A team from Boston University got its hands on the data, tracking more than four million pitches and superimposing them onto a normalized version of the standard strike zone map — the same one, roughly, you see on every TV broadcast. The team then set out to measure every ball and strike call, ranking the error rates for each active umpire. It called the findings the “bad call ratio.” Higher ratios signified poorer-performing umpires.

Botched ball and strike calls were the most frequent errors, happening at least 20 percent of the time. That’s one in five calls. This means that it’s entirely possible for a single batter to have multiple bad calls in the same at-bat, or for each team to experience two, three, or more missed calls in the same half inning — the time they spend batting.

On two strike counts, umpires somehow got even worse. Here, the error rate jumped to 29 percent, or nearly one out of every three calls.

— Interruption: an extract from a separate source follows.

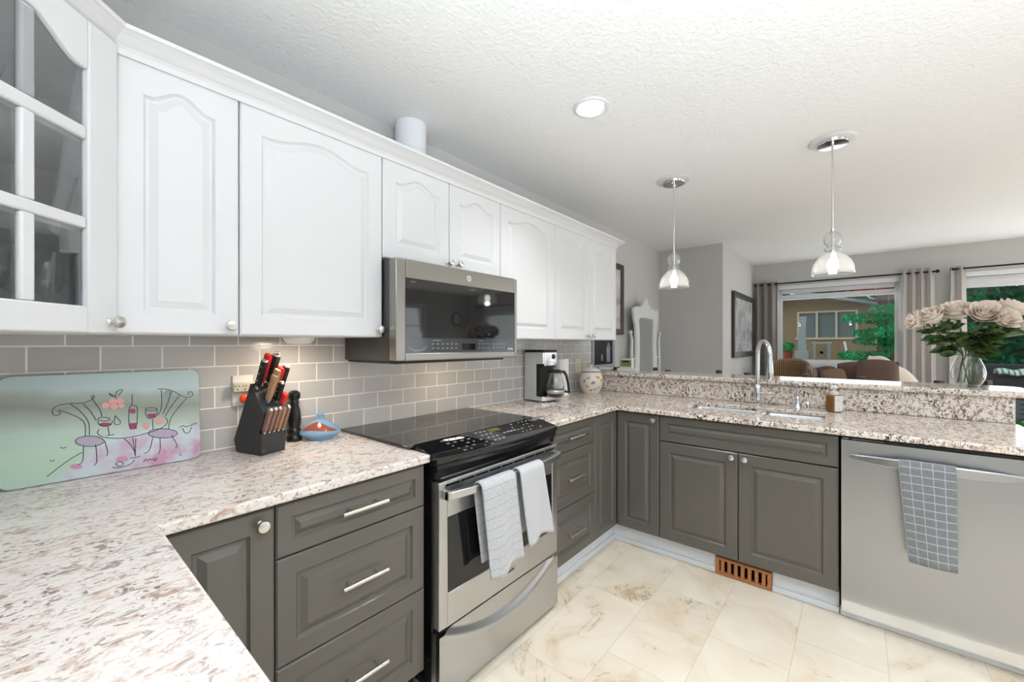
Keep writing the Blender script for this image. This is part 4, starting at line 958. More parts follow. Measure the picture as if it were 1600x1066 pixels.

Another interesting finding is that these mistakes weren’t coming from the younger, more inexperienced umpires. The average age of a major league umpire is 46-years-old, but the best umpires in the business, according to the analyzed data were, on average, just 33. Like baseball players themselves, umpires seem to have a shelf life.

But if you thought all that was bad, I’ll leave you with this: in 2018, the average MLB game featured an average of 14 bad calls per game, or 1.6 per inning. In total, 55 games ended on an incorrect call, in fact.

So keep shouting. They clearly can’t see, but maybe their ears still work.